WHAT IS NEEDED
Set the lines down again exactly, first line through the line that contains "SC.view_settings.use_curve_mapping = False", with no pictures.

DATA EXCERPT
* Start *

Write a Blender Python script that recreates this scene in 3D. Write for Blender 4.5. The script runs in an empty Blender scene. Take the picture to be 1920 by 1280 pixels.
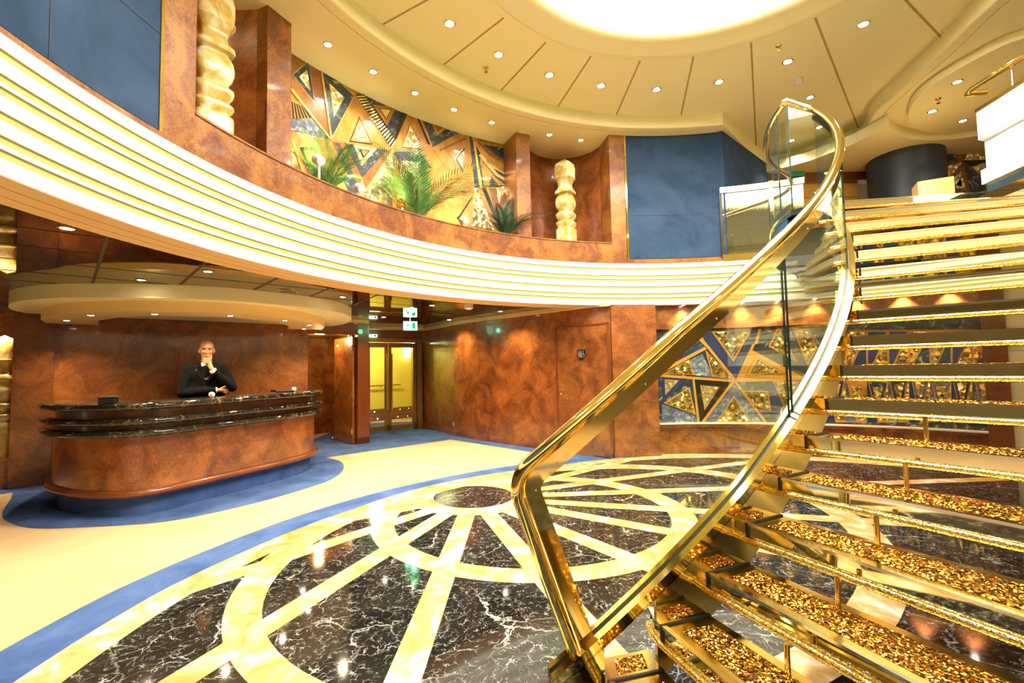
import bpy, bmesh, math, random
from mathutils import Vector, Matrix
random.seed(7)
PI = math.pi
SC = bpy.context.scene
COL = SC.collection
rad, deg = math.radians, math.degrees

# ------------------------------------------------------------------ camera (1920x1280 frame)
F = 875.0
PITCH = math.atan(48 / F)
ROLL = 0.02
CAMH = 1.42
cp, sp_ = math.cos(PITCH), math.sin(PITCH)
cr, sr = math.cos(ROLL), math.sin(ROLL)
cam = bpy.data.cameras.new('camera')
cam.sensor_width = 36
cam.lens = F / 1920 * 36
cam.clip_start = 0.02
co = bpy.data.objects.new('camera', cam)
COL.objects.link(co)
rx = Vector((cr, sp_ * sr, -cp * sr))
dn = Vector((-sr, sp_ * cr, -cp * cr))
fw = Vector((0, cp, sp_))
M = Matrix.Identity(4)
for i, a in enumerate((rx, -dn, -fw)):
    M[0][i], M[1][i], M[2][i] = a
M[2][3] = CAMH
co.matrix_world = M
SC.camera = co
SC.view_settings.view_transform = 'Standard'
SC.view_settings.look = 'None'
SC.view_settings.exposure = 0.0
SC.view_settings.gamma = 1.0
SC.view_settings.use_curve_mapping = False

EYE = Vector((0, 0, CAMH))
def ray(p):
    return fw + rx * ((p[0] - 960) / F) + dn * ((p[1] - 640) / F)
def at(p, z):                       # survey a point of the photo on the level z
    d = ray(p); t = (z - CAMH) / d.z
    return (d.x * t, d.y * t)
AC = Vector((2.43, 2.53))           # centre of the round atrium
SCN = Vector((-0.53, 5.62))         # centre of the winding stair
def cyl(p, R, c=AC):                # survey a point on an upright cylinder, far side
    d = ray(p); o = Vector((-c.x, -c.y)); d2 = Vector((d.x, d.y))
    a = d2 @ d2 if False else d2.dot(d2)
    b = 2 * o.dot(d2); q = o.dot(o) - R * R
    t = (-b + math.sqrt(max(b * b - 4 * a * q, 0))) / (2 * a)
    return EYE + d * t
def onpl(p, P0, dr):                # survey a point on an upright plane through P0 along dr
    d = ray(p); n = Vector((-dr[1], dr[0]))
    t = n.dot(Vector(P0)) / n.dot(Vector((d.x, d.y)))
    return EYE + d * t
def PA(R, th, z=None):
    x = AC.x + R * math.cos(rad(th)); y = AC.y + R * math.sin(rad(th))
    return (x, y) if z is None else (x, y, z)
def PS(R, th, z=None):
    x = SCN.x + R * math.cos(rad(th)); y = SCN.y + R * math.sin(rad(th))
    return (x, y) if z is None else (x, y, z)
def thA(p):
    return deg(math.atan2(p[1] - AC.y, p[0] - AC.x))

# ------------------------------------------------------------------ mesh builder
class MB:
    def __init__(s):
        s.v = []; s.f = []; s.m = []
    def add(s, vs, fs, m=0):
        o = len(s.v); s.v += [tuple(v) for v in vs]
        for f in fs:
            s.f.append(tuple(i + o for i in f)); s.m.append(m)
        return s
    def box(s, c, h, rz=0, m=0, M3=None):
        vs = []
        for z in (-1, 1):
            for x, y in ((-1, -1), (1, -1), (1, 1), (-1, 1)):
                p = Vector((x * h[0], y * h[1], z * h[2]))
                if rz: p.rotate(Matrix.Rotation(rz, 3, 'Z'))
                if M3: p = M3 @ p
                vs.append(Vector(c) + p)
        return s.add(vs, [(3, 2, 1, 0), (4, 5, 6, 7), (0, 1, 5, 4), (1, 2, 6, 5), (2, 3, 7, 6), (3, 0, 4, 7)], m)
    def prism(s, poly, z0, z1, m=0, top=True, bot=True):
        n = len(poly)
        vs = [(p[0], p[1], z0) for p in poly] + [(p[0], p[1], z1) for p in poly]
        ar = sum(poly[i][0] * poly[(i + 1) % n][1] - poly[(i + 1) % n][0] * poly[i][1] for i in range(n))
        fs = []
        for i in range(n):
            j = (i + 1) % n
            fs.append((i, j, n + j, n + i) if ar > 0 else (j, i, n + i, n + j))
        if bot: fs.append(tuple(range(n - 1, -1, -1)) if ar > 0 else tuple(range(n)))
        if top: fs.append(tuple(range(n, 2 * n)) if ar > 0 else tuple(range(2 * n - 1, n - 1, -1)))
        return s.add(vs, fs, m)
    def loft(s, rings, closed=True, m=0, cap=True):     # rings: lists of points of one length
        n = len(rings[0]); vs = [p for r in rings for p in r]; fs = []
        for a in range(len(rings) - 1):
            for i in range(n if closed else n - 1):
                j = (i + 1) % n
                fs.append((a * n + i, a * n + j, (a + 1) * n + j, (a + 1) * n + i))
        if cap and closed:
            fs.append(tuple(range(n - 1, -1, -1))); fs.append(tuple(range((len(rings) - 1) * n, len(rings) * n)))
        return s.add(vs, fs, m)
    def arc(s, prof, t0, t1, n, c=AC, m=0, closed=False):   # sweep a (radius, z) profile round c
        rings = []
        for k in range(n + 1):
            th = rad(t0 + (t1 - t0) * k / n)
            rings.append([(c.x + r * math.cos(th), c.y + r * math.sin(th), z) for r, z in prof])
        return s.loft(rings, closed, m, cap=closed)
    def tube(s, path, r, n=12, m=0, close=False):
        P = [Vector(p) for p in path]; rings = []; up = None
        for i, p in enumerate(P):
            a = P[i - 1] if (i or close) else p; b = P[(i + 1) % len(P)] if (i < len(P) - 1 or close) else p
            t = (b - a).normalized()
            if up is None:
                up = Vector((0, 0, 1)) if abs(t.z) < .9 else Vector((1, 0, 0))
            u = (up - t * up.dot(t)).normalized(); up = u; w = t.cross(u)
            rr = r[i] if isinstance(r, (list, tuple)) else r
            rings.append([p + (u * math.cos(2 * PI * k / n) + w * math.sin(2 * PI * k / n)) * rr for k in range(n)])
        if close: rings.append(rings[0])
        return s.loft(rings, True, m, cap=not close)
    def lathe(s, prof, n=24, c=(0, 0, 0), m=0, ax=None):
        rings = [[(c[0] + r * math.cos(2 * PI * k / n), c[1] + r * math.sin(2 * PI * k / n), c[2] + z) for k in range(n)] for r, z in prof]
        return s.loft(rings, True, m, cap=True)
    def ell(s, c, h, n=12, q=8, m=0, M3=None):
        rings = []
        for a in range(1, q):
            ph = PI * a / q
            rr = []
            for k in range(n):
                p = Vector((h[0] * math.sin(ph) * math.cos(2 * PI * k / n), h[1] * math.sin(ph) * math.sin(2 * PI * k / n), -h[2] * math.cos(ph)))
                if M3: p = M3 @ p
                rr.append(Vector(c) + p)
            rings.append(rr)
        return s.loft(rings, True, m, cap=True)
    def cap(s, a, b, ra, rb, n=10, m=0):                # tapered limb with round ends
        a, b = Vector(a), Vector(b); t = (b - a).normalized()
        u = t.orthogonal().normalized(); w = t.cross(u); rings = []
        def ring(c, r): return [c + (u * math.cos(2 * PI * k / n) + w * math.sin(2 * PI * k / n)) * r for k in range(n)]
        for k in range(1, 4):
            q = PI / 2 * k / 4 - PI / 2
            rings.append(ring(a + t * (ra * math.sin(q)), ra * math.cos(q)))
        rings.append(ring(a, ra)); rings.append(ring(b, rb))
        for k in range(1, 4):
            q = PI / 2 * k / 4
            rings.append(ring(b + t * (rb * math.sin(q)), rb * math.cos(q)))
        return s.loft(rings, True, m, cap=True)
    def build(s, name, mats, parent=None, smooth=None, bevel=0):
        me = bpy.data.meshes.new(name); me.from_pydata(s.v, [], s.f)
        for mm in (mats if isinstance(mats, (list, tuple)) else [mats]): me.materials.append(mm)
        if len(me.polygons) == len(s.m):
            me.polygons.foreach_set('material_index', s.m)
        bm = bmesh.new(); bm.from_mesh(me); bmesh.ops.recalc_face_normals(bm, faces=bm.faces); bm.to_mesh(me); bm.free()
        if smooth is not None:
            me.polygons.foreach_set('use_smooth', [True] * len(me.polygons)); me.set_sharp_from_angle(angle=rad(smooth))
        me.update()
        o = bpy.data.objects.new(name, me); COL.objects.link(o)
        if parent is not None: par(o, parent)
        if bevel:
            b = o.modifiers.new('bevel', 'BEVEL'); b.width = bevel; b.segments = 2; b.limit_method = 'ANGLE'
        return o
def par(o, p):
    o.parent = p
    o.matrix_parent_inverse = Matrix.Translation(p['_w'] if '_w' in p else p.location).inverted() if p.type == 'EMPTY' else Matrix.Identity(4)
def thing(name, label, cat, loc=(0, 0, 0), group=None):
    o = bpy.data.objects.new(name, None); o.location = loc; o.empty_display_size = .05; COL.objects.link(o)
    return tag(o, label, cat, group)
def tag(o, label, cat, group=None):
    o['label'] = label; o['category'] = cat
    if group: o['group'] = group
    return o
def struct(o, label=None, cat=None):
    o['kind'] = 'structure'
    if label: o['label'] = label
    if cat: o['category'] = cat
    return o
def dup(root, loc, label, group=None, rz=0, sc=1):
    r = root.copy(); COL.objects.link(r); r.location = loc; r.rotation_euler = (0, 0, rz); r.scale = (sc, sc, sc)
    r['label'] = label
    if group: r['group'] = group
    for ch in list(root.children):
        c = ch.copy(); COL.objects.link(c); c.parent = r
        for g in ch.children:
            d = g.copy(); COL.objects.link(d); d.parent = c
    return r
def smoothpath(pts, n=6, closed=False):                 # Catmull-Rom
    P = [Vector(p) for p in pts]; out = []
    N = len(P)
    for i in range(N if closed else N - 1):
        a, b, c, d = (P[(i - 1) % N] if (i or closed) else P[0] * 2 - P[1], P[i], P[(i + 1) % N],
                      P[(i + 2) % N] if (i + 2 < N or closed) else P[-1] * 2 - P[-2])
        for k in range(n):
            t = k / n
            out.append(0.5 * ((2 * b) + (c - a) * t + (2 * a - 5 * b + 4 * c - d) * t * t + (3 * b - a - 3 * c + d) * t ** 3))
    if not closed: out.append(P[-1])
    return out
def offset(path, d):                                    # positive = to the left of travel
    out = []
    for i, p in enumerate(path):
        a = path[max(i - 1, 0)]; b = path[min(i + 1, len(path) - 1)]
        t = Vector((b[0] - a[0], b[1] - a[1])).normalized()
        out.append((p[0] - t.y * d, p[1] + t.x * d))
    return out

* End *

COMPLETED EXERCISE
Write a Blender Python script that recreates this scene in 3D. Write for Blender 4.5. The script runs in an empty Blender scene. Take the picture to be 1920 by 1280 pixels.
import bpy, bmesh, math, random
from mathutils import Vector, Matrix
random.seed(7)
PI = math.pi
SC = bpy.context.scene
COL = SC.collection
rad, deg = math.radians, math.degrees

# ------------------------------------------------------------------ camera (1920x1280 frame)
F = 875.0
PITCH = math.atan(48 / F)
ROLL = 0.02
CAMH = 1.42
cp, sp_ = math.cos(PITCH), math.sin(PITCH)
cr, sr = math.cos(ROLL), math.sin(ROLL)
cam = bpy.data.cameras.new('camera')
cam.sensor_width = 36
cam.lens = F / 1920 * 36
cam.clip_start = 0.02
co = bpy.data.objects.new('camera', cam)
COL.objects.link(co)
rx = Vector((cr, sp_ * sr, -cp * sr))
dn = Vector((-sr, sp_ * cr, -cp * cr))
fw = Vector((0, cp, sp_))
M = Matrix.Identity(4)
for i, a in enumerate((rx, -dn, -fw)):
    M[0][i], M[1][i], M[2][i] = a
M[2][3] = CAMH
co.matrix_world = M
SC.camera = co
SC.view_settings.view_transform = 'Standard'
SC.view_settings.look = 'None'
SC.view_settings.exposure = 0.0
SC.view_settings.gamma = 1.0
SC.view_settings.use_curve_mapping = False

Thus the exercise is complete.